Refer our article published on 31 October 2017. Focus was on the basic principles of Venture Capital Companies (“VCCs”) and the preliminary requirements for qualifying as a VCC. However, in this edition we shift the focus to the requirements relating to companies in which a VCC may invest (“Investee/s”).
An Investee must be a resident company not carrying on an “impermissible trade” (refer below) and should not be controlled by a group company in relation to a group of companies. The tax affairs of an Investee must be in order and a tax clearance certificate, issued by SARS, should be disclosed to a VCC prior its investment.

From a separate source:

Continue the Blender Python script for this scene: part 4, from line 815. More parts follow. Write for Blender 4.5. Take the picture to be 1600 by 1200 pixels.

One of the main reasons government implemented the VCC regime is because of the challenges faced by small-and medium-sized companies and junior mining companies in respect of access to venture finance. Therefore, an Investee must be an unlisted company or a junior mining company, however, such junior mining company may be listed on the Alternative Exchange Division (AltX) of the Johannesburg Stock Exchange (JSE).
In terms of section 12J of the Income Tax Act, an Investee may not be carrying on a “impermissible trade” which includes the following:
- Any trade carried on in respect of immovable property, other than a trade carried on as an hotel keeper;
- Financial services such as banking, insurance and any trade carried on in respect of money-lending or hire-purchase financing;
- Financial or advisory services, including legal services, tax advisory services, stock broking services, management consulting services and auditing or accounting services;
- Any trade carried on in respect of gambling (i.e. operating a casino);
- Any trade carried on in respect of liquor, tobacco, arms or ammunition; and
- Any trade carried on mainly outside the Republic.